While such meetings are important, perhaps more effort should be expended putting a manned Mars program in the context of a broader policy push to develop science and technology and to expand the human economy.  Apollo showed that exploration for exploration's sake is not politically sustainable.  The goal should not simply be to put people on Mars.  The goal should be to establish a permanent human presence on Mars, and that goal can only be achieved any time soon if the Mars program is but one aspect of an overall drive to strengthen the human economy by aggressively pursuing advances in science and technology.

Friday, May 3, 2013

Broadening Habitability

MIT astronomer Sara Seager argues we shouldn't get too focused on finding nearly duplicate Earths when searching for alien life.  She says life could exist outside of a star's habitability zone given the right local environment.  Enough greenhouse gases in a planetary atmosphere, for example, could maintain a surface temperature warm enough to support life even if the planet orbited well beyond that star's calculated habitability zone.  She counsels scientists to keep an open mind on where life might be found.

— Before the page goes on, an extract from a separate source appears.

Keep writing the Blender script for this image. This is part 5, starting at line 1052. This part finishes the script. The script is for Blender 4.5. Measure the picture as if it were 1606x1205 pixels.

Indeed, in our own Solar System, two of the stronger possibilities for alien life are Jupiter's moon Europa and Saturn's moon Enceladus, both of which are well outside the Sun's putative habitability zone, which extends not far beyond Mars.

Thursday, May 2, 2013

A Hole On ISS

Asttonauts have discovered a small hole in one of the solar panels that power ISS.  NASA thinks the hole was made by a micrometeoroid.

It's unclear when the hole was made since it caused no damage, but the discovery is a reminder of the space junk problem.  If this hole was made by a naturally occurring bit of rock, it could have easily been caused by a bit of manmade debris-- and that debris could have hit a more vital area of the space station.  ISS has the ability to dodge larger bits, but the long term solution is to cut the amount of debris in orbit.

Wednesday, May 1, 2013

Kepler Troubles

One of the three reaction wheels that are needed to keep NASA's Kepler planet-hunting spacecraft properly oriented in space seems to be failing.  Engineers caution it might fail soon, and there doesn't seem to be anything they can do about it.

In that case, Kepler could not continue to function as it has, and the project team is exploring other ways to use the spacecraft.  There is a backlog of data not yet thoroughly analyzed, however, so, whatever happens, Kepler discoveries will continue for a while longer.